Piana d’Ogliastra, prima metà del Novecento.
Anna sogna di andare a scuola per diventare maestra.
Celeste non ha mai visto il mare.
Caterina ha l’innocenza negli occhi e un cavallino di legno tra le dita.
Tre vite diverse, accomunate dall’essere nate in una terra bella e spietata al tempo stesso, navigano a vista tra le rovine di un’infanzia amputata prima del tempo dalla cecità degli uomini. Orfane di affetti, piegate come ginepri solitari per non soccombere alla violenza del vento della vita, troveranno conforto tra le fredde mura di un collegio e lì, al riparo dalla crudeltà del mondo, sperimenteranno l’amore filiale, l’amicizia e il perdono, i soli sentimenti in grado di restituire un senso alla loro esistenza.

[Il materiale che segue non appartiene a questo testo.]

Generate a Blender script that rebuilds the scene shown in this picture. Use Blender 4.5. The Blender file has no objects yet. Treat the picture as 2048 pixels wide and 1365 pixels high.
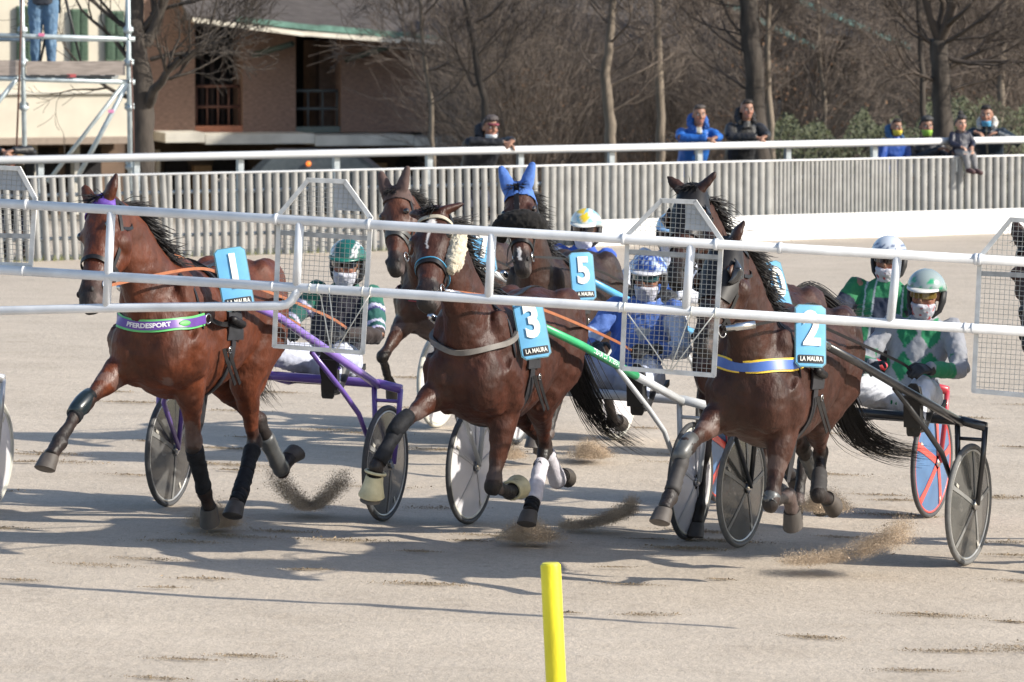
import bpy, bmesh, math, random
import numpy as np
from mathutils import Vector, Matrix, noise
from mathutils.bvhtree import BVHTree
V = Vector
rad = math.radians
sc = bpy.context.scene
COL = sc.collection

# ------------------------------------------------------------------ camera
FPX = 10880.0                      # focal length in pixels of the 2048 px wide photograph
CAMH = 3.32
PITCH = math.atan(742 / FPX)
cd = bpy.data.cameras.new('camera')
cam = bpy.data.objects.new('camera', cd)
COL.objects.link(cam)
cam.location = (0, 0, CAMH)
cam.rotation_euler = (math.pi / 2 - PITCH, 0, 0)
cd.sensor_width = 36
cd.lens = 36 * FPX / 2048
cd.clip_start = 0.5
cd.clip_end = 1500
cd.dof.use_dof = True
cd.dof.focus_distance = 30.3
cd.dof.aperture_fstop = 9.0
sc.camera = cam

# ------------------------------------------------------------------ light
SUN_EL = rad(30)
SUN_AZ = math.atan2(0.95, -0.30)          # compass style angle from +Y towards +X
sun_dir = V((math.sin(SUN_AZ) * math.cos(SUN_EL), math.cos(SUN_AZ) * math.cos(SUN_EL), math.sin(SUN_EL)))
world = bpy.data.worlds.new('World')
sc.world = world
world.use_nodes = True
wn = world.node_tree
sky = wn.nodes.new('ShaderNodeTexSky')
sky.sky_type = 'NISHITA'
sky.sun_disc = False
sky.sun_elevation = SUN_EL
sky.sun_rotation = SUN_AZ
sky.dust_density = 1.0
bg = wn.nodes['Background']
wn.links.new(sky.outputs[0], bg.inputs[0])
bg.inputs[1].default_value = 0.12
ld = bpy.data.lights.new('sun', 'SUN')
sun = bpy.data.objects.new('sun', ld)
COL.objects.link(sun)
ld.energy = 4.0
ld.angle = rad(0.8)
ld.color = (1.0, 0.93, 0.82)
sun.rotation_euler = sun_dir.to_track_quat('Z', 'Y').to_euler()
sc.view_settings.view_transform = 'Standard'
sc.view_settings.look = 'None'
sc.view_settings.exposure = 0.72
sc.view_settings.gamma = 1
sc.render.engine = 'CYCLES'
sc.cycles.max_bounces = 6
sc.cycles.transparent_max_bounces = 12

# ------------------------------------------------------------------ frame helpers
BANK = 0.03
def smooth(a, b, x):
    t = min(1, max(0, (x - a) / (b - a)))
    return t * t * (3 - 2 * t)
def G(x, y):
    """height of the ground: a banked track, level at the far fence, falling away behind it"""
    z = -BANK * x * (1 - smooth(40, 57, y))
    if y > 74: z -= min(60, (y - 74)) * 0.05
    return z
def P(px, py, Y):
    """point at distance Y in front of the camera seen at pixel (px, py) of the photograph"""
    u = (px - 1024) / FPX; v = (py - 682.5) / FPX
    d = V((u, math.cos(PITCH) - v * math.sin(PITCH), -math.sin(PITCH) - v * math.cos(PITCH)))
    return V((0, 0, CAMH)) + d * (Y / d.y)
def rnd(a, b): return random.uniform(a, b)

# ------------------------------------------------------------------ materials
MATS = {}
def M(name, col=(.5, .5, .5), rough=.5, metal=0.0, var=.12, scale=12.0, bump=0.0, bscale=60.0, attr=False,
      alpha=1.0, spec=.5, coat=0.0, emit=None, sheen=0.0, stretch=None, rvar=0.0, detail=4):
    if name in MATS: return MATS[name]
    m = bpy.data.materials.new(name); m.use_nodes = True
    nt = m.node_tree; N = nt.nodes; L = nt.links
    b = N['Principled BSDF']
    tc = N.new('ShaderNodeTexCoord')
    src = tc.outputs['Object']
    if stretch:
        mp = N.new('ShaderNodeMapping'); mp.inputs['Scale'].default_value = stretch
        L.new(src, mp.inputs[0]); src = mp.outputs[0]
    nz = N.new('ShaderNodeTexNoise'); nz.inputs['Scale'].default_value = scale; nz.inputs['Detail'].default_value = detail
    L.new(src, nz.inputs['Vector'])
    mr = N.new('ShaderNodeMapRange'); mr.inputs[1].default_value = .3; mr.inputs[2].default_value = .7
    mr.inputs[3].default_value = 1 - var; mr.inputs[4].default_value = 1 + var
    L.new(nz.outputs[0], mr.inputs[0])
    mx = N.new('ShaderNodeVectorMath'); mx.operation = 'SCALE'
    if attr:
        at = N.new('ShaderNodeAttribute'); at.attribute_name = 'tint'
        L.new(at.outputs['Color'], mx.inputs[0])
    else:
        mx.inputs[0].default_value = col[:3]
    L.new(mr.outputs[0], mx.inputs['Scale'])
    L.new(mx.outputs[0], b.inputs['Base Color'])
    b.inputs['Roughness'].default_value = rough
    if rvar:
        m2 = N.new('ShaderNodeMapRange'); m2.inputs[1].default_value = .3; m2.inputs[2].default_value = .7
        m2.inputs[3].default_value = rough - rvar; m2.inputs[4].default_value = rough + rvar
        n2 = N.new('ShaderNodeTexNoise'); n2.inputs['Scale'].default_value = scale * .6; n2.inputs['Detail'].default_value = 5
        L.new(src, n2.inputs['Vector']); L.new(n2.outputs[0], m2.inputs[0]); L.new(m2.outputs[0], b.inputs['Roughness'])
    b.inputs['Metallic'].default_value = metal
    b.inputs['Specular IOR Level'].default_value = spec
    b.inputs['Alpha'].default_value = alpha
    b.inputs['Coat Weight'].default_value = coat
    if sheen: b.inputs['Sheen Weight'].default_value = sheen
    if emit:
        b.inputs['Emission Color'].default_value = (*emit[:3], 1); b.inputs['Emission Strength'].default_value = emit[3]
    if bump:
        n3 = N.new('ShaderNodeTexNoise'); n3.inputs['Scale'].default_value = bscale; n3.inputs['Detail'].default_value = 5
        L.new(src, n3.inputs['Vector'])
        bp = N.new('ShaderNodeBump'); bp.inputs['Strength'].default_value = 1.0; bp.inputs['Distance'].default_value = bump
        L.new(n3.outputs[0], bp.inputs['Height']); L.new(bp.outputs[0], b.inputs['Normal'])
    MATS[name] = m
    return m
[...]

Maena Delrio ci regala un romanzo corale ambientato in Sardegna, una storia familiare che attraversa il Novecento.
Non si poteva aggiustare ciò che si era rotto, come non si poteva cambiare ciò che era stato. Bisognava accettarlo, e andare avanti, senza permettere al passato di condizionare il futuro, senza ignorare gli eventi, le varianti, le opportunità.
Lei stessa aveva lottato, senza mai giungere a compromessi, senza scegliere il male minore, senza permettere al rancore di offuscarle la ragione per nessun motivo. Non si era arresa, mai.